Bogue Chitto student featured on Today Show Thursday morning

A Bogue Chitto student, attending an international Leadership Conference, will be featured on the NBC Today Show Thursday morning.

Terri Ferguson, a student at Bogue Chitto Attendance Center, was selected to attend the 2014 People To People’s Leadership Summit for media and communications at Pace University in New York City.

Ferguson is the daughter of Zetonnia Sterling and Joy Ferguson Jr. and is the granddaughter of Willie and Brenda Sims, of Wesson, and Debbie and Joy Ferguson Sr., of Bogue Chitto. She will be a 10th grader this fall at Bogue Chitto Attendance Center.

Ferguson was accepted into the People To People Ambassador Program and is the only student from Mississippi attending the conference this year.

The program will give the student a chance to meet and work with Ken Paulson, former editor in chief of USA Today, Chelsea White, producer of Girl Code, and Kenneth T. Walsh, chief White House correspondent for the U.S. News & World Report.

Terri Ferguson

Terri Ferguson

Ferguson will have opportunities to participate in a variety of activities specially designed to give students an in-depth and accurate experience in a media newsroom, including touring The Museum of the Moving Image and Sony Wonder Technology Lab.

The program helps students develop team dynamics and leadership expertise by letting them participate in workshops that focus on digital media, photojournalism, first amendment rights and service projects.

Sterling said that Terri chose bullying as the topic for her service presentation.

“She is very passionate about it,” Sterling said of her daughter’s choice for her presentation.

The presentation will be given by Ferguson at the end of the conference in front of a panel of media executives and will receive a credit evaluation followed by a celebration of the conference’s successes before the students return on their flights home.

Sterling said that her daughter is usually shy in school, but hopes the conference would help her build better public speaking skills.

Although Sterling is currently staying 30 minutes away from her daughter in Brooklyn, the conference’s policy calls for limited contact with parents to assist the students in developing their independence.

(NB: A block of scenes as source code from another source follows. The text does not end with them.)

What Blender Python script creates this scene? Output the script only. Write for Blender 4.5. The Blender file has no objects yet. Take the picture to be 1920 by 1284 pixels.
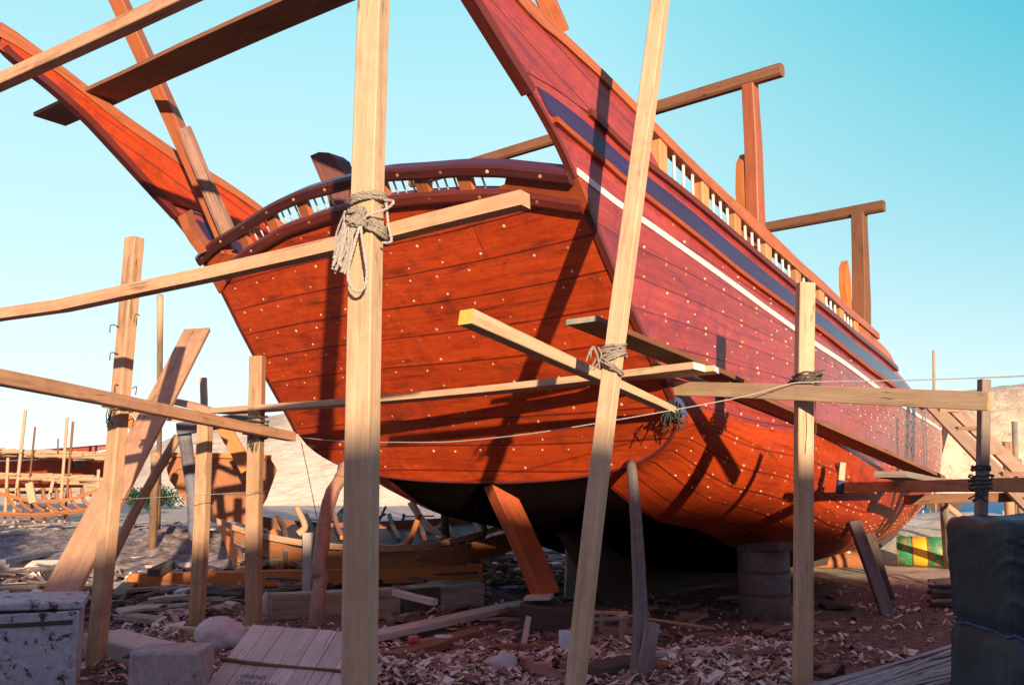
import bpy, math, random
from mathutils import Vector, Matrix, noise
R=random.Random(7)
C=bpy.context.scene.collection
rad=math.radians
# ------------------------------------------------------------- camera model of the place
F=1750.;TH=math.atan(258/F);CT,ST=math.cos(TH),math.sin(TH);H=1.7
AZ=rad(41);SA,CA=math.sin(AZ),math.cos(AZ)
OX,OY=.566-2.92*CA,8+2.92*SA
def ray(px,py):
    x=(px-960)/F;v=(642-py)/F
    return x,CT-v*ST,ST+v*CT
def at(px,py,Y):
    x,y,z=ray(px,py);k=Y/y;return Vector((x*k,Y,H+z*k))
def gr(px,py,z=0.):
    x,y,w=ray(px,py);k=(z-H)/w
    return Vector((x*k,y*k,z))
def b2w(u,l,z): return Vector((OX+SA*u+CA*l, OY+CA*u-SA*l, z))
def interp(x,pts):
    if x<=pts[0][0]:return pts[0][1]
    for i in range(len(pts)-1):
        a,b=pts[i],pts[i+1]
        if x<=b[0]:return a[1]+(b[1]-a[1])*(x-a[0])/(b[0]-a[0])
    return pts[-1][1]
def sm(x,pts,d):
    return sum(interp(x+k*d,pts) for k in(-1,-.5,0,.5,1))/5
# ------------------------------------------------------------- materials
def newmat(name):
    m=bpy.data.materials.new(name);m.use_nodes=True
    nt=m.node_tree;b=nt.nodes['Principled BSDF'];return m,nt,b
def N(nt,t,**k):
    n=nt.nodes.new(t)
    for a,b in k.items():
        if a=='op':n.operation=b
        else:setattr(n,a,b)
    return n
def setv(n,d):
    for k,v in d.items():n.inputs[k].default_value=v
def mathn(nt,op,a,b=None,c=None,clamp=False):
    n=N(nt,'ShaderNodeMath',op=op);n.use_clamp=clamp
    for i,x in enumerate((a,b,c)):
        if x is None:continue
        if isinstance(x,(int,float)):n.inputs[i].default_value=x
        else:nt.links.new(x,n.inputs[i])
    return n.outputs[0]
def mixc(nt,fac,a,b,blend='MIX'):
    n=N(nt,'ShaderNodeMix',data_type='RGBA',blend_type=blend)
    for i,x in ((0,fac),(6,a),(7,b)):
        if isinstance(x,(int,float)):n.inputs[i].default_value=x
        elif isinstance(x,(tuple,list)):n.inputs[i].default_value=(*x[:3],1)
        else:nt.links.new(x,n.inputs[i])
    return n.outputs[2]
def ramp(nt,fac,stops):
    n=N(nt,'ShaderNodeValToRGB');e=n.color_ramp.elements
    while len(e)<len(stops):e.new(.5)
    for i,(p,c) in enumerate(stops):
        e[i].position=p;e[i].color=(*c,1) if isinstance(c,(tuple,list)) else (c,c,c,1)
    nt.links.new(fac,n.inputs[0]);return n.outputs[0]
def noise_n(nt,vec,scale,detail=4,rough=.6,dist=0):
    n=N(nt,'ShaderNodeTexNoise');setv(n,{'Scale':scale,'Detail':detail,'Roughness':rough,'Distortion':dist})
    if vec is not None:nt.links.new(vec,n.inputs['Vector'])
    return n.outputs[0]
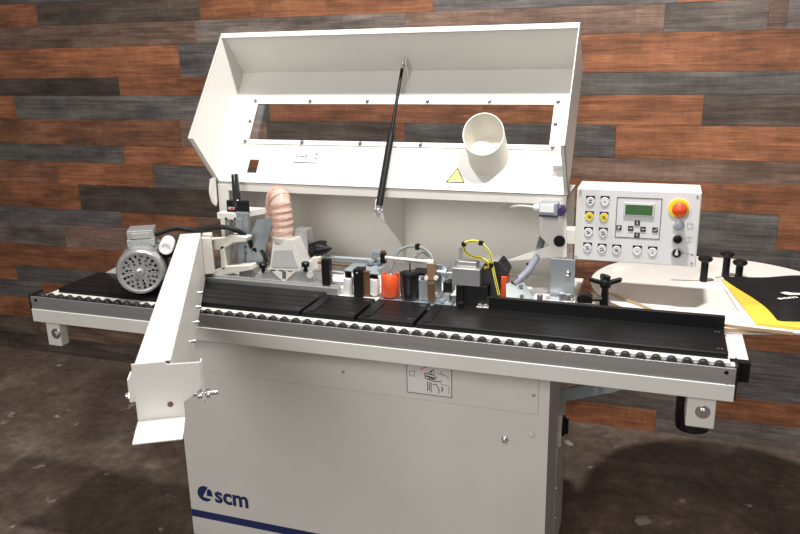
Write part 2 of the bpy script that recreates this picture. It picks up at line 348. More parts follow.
# --- table frame, front beam, roller rail
b = MB(); b.box(.02, 2.0, .030, .29, .800, .8725); b.box(.055, 1.988, .0300, .060, .8725, .8800); b.box(1.985, 2.031, .070, .285, .855, .8735); obj('table_frame', b, 'white', mach, bevel=.002)
b = MB(); b.box(0, 1.999, -.003, .030, .798, .8385); obj('front_beam', b, 'white', mach, bevel=.0015)
b = MB(); b.box(0.001, 1.9985, .000, .0035, .8385, .8785); b.box(0.001, 1.9985, .0035, .0295, .8385, .856); b.box(.001, 1.9985, .027, .0298, .856, .8735)
b.box(.001, 1.9985, -.0012, .001, .857, .8785)
rail = obj('roller_rail', b, 'alu', mach, bevel=.0006)
b = MB(); b.lathe((.032, .007, .8762), (0, 1, 0), [(.0, 0), (.0100, 0), (.0120, .002), (.0120, .014), (.0100, .016), (0, .016)], 20)
rol = obj('roller', b, 'roller', rail)
for i in range(1, 57): copy(rol, (.0345 * i, 0, 0))
for x in (-.004, 1.9985):
    b = MB(); b.box(x, x + .0045, -.002, .055, .803, .884); obj('end_cap', b, 'rubber', rail)
for x in (.022, 1.978):
    b = MB(); b.cyl((x, -.0012, .868), (x, -.003, .868), .0048, 16); obj('set_screw', b, 'black', rail)
b = MB(); b.box(2.003, 2.033, .052, .070, .826, .8735); b.box(1.989, 2.031, .055, .0725, .8735, .8750); obj('corner_block', b, 'blackm', mach, bevel=.001)
for (x0, x1) in ((.028, .112), (1.902, 1.966)):
    b = MB(); b.box(x0, x1 if x0 > 1 else .080, .015, .105 if x0 > 1 else .050, .715, .800); fb = obj('beam_foot', b, 'white', mach, bevel=.004, seg=3)
    xc = x0 + .048 if x0 < 1 else (x0 + x1) / 2 + .004
    b = MB(); b.cyl((xc - (.012 if x0 < 1 else 0), .015, .757), (xc - (.012 if x0 < 1 else 0), .0135, .757), .017, 24); b.cyl((xc - (.012 if x0 < 1 else 0), .0135, .757), (xc - (.012 if x0 < 1 else 0), .007, .757), .009, 6); obj('bolt', b, 'chrome', fb, bevel=.001)

# --- black table plates with shallow grooves running along the feed
def plate(x0, x1, y1=.212):
    prof = [(.061, .873), (.061, .8805), (.050, .8805), (.050, .893), (.052, .895)]
    for g in (.092, .100, .132, .165, .173): prof += [(g, .895), (g + .0004, .8935), (g + .0022, .8935), (g + .0026, .895)]
    prof += [(y1, .895), (y1, .873)]
    b = MB(); b.prism([(x0, y, z) for y, z in prof], (x1 - x0, 0, 0)); return b
plates = [(.066, .889, .232), (.899, 1.052, .212), (1.064, 1.219, .212), (1.231, 1.983, .212)]
for i, (x0, x1, y1) in enumerate(plates):
    o = obj('table_plate', plate(x0, x1, y1), 'plate', mach, smooth=20)
    if i in (1, 2, 3):   # sunk chamfered recess plate at the left end of the plate
        b = MB(); b.prism([(x0 + .006, .060, .8952), (x0 + .030, .060, .8962), (x0 + .030, .190, .8962), (x0 + .006, .190, .8952)], (0, 0, .0008)); obj('wear_strip', b, 'blackm', o)
    for (sx, sy) in ((x1 - .012, .075), (x1 - .020, .075), (x1 - .012, .190), (x1 - .020, .190)):
        b = MB(); b.cyl((sx, sy, .8945), (sx, sy, .8956), .0028, 10); obj('screw', b, 'screwd', o)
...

Sterling said she missed her daughter, but wanted her to have the full-experience of the program.

“I get two calls a day from Terri, once before she starts her day and once before she goes to bed, and she says she loves it,” said Sterling.

Sterling said that her daughter’s dream is to be a meteorologist and that she hopes her opportunities in New York will help her get a job with CNN or The Weather Channel. “She says she wants to be the female Jim Cantore.”

Sterling discussed Ferguson’s early interest in weather and said that her daughter always showed an eagerness to study meteorology.

“She used to say she wanted to be a ‘weather girl,’ but once she learned the professional name for it, she started saying how she wanted to be a’meteorologist,'” Sterling said.

Tiffani Coquat-Ferguson, the teacher that nominated Ferguson for the conference, said that Ferguson was an obvious choice for nomination.

“Terri is the prototype role model and this is a once in a lifetime cultural experience for her and I look forward to seeing what all she will accomplish in her future,” said Ferguson’s teacher.

The leadership conference will end on July 9 and Ferguson will return home from New York July 10.

Sterling said of her daughter’s time at the conference so far, “She is really hoping this experience will give her a competitive edge when she applies for meteorologist job later in life.”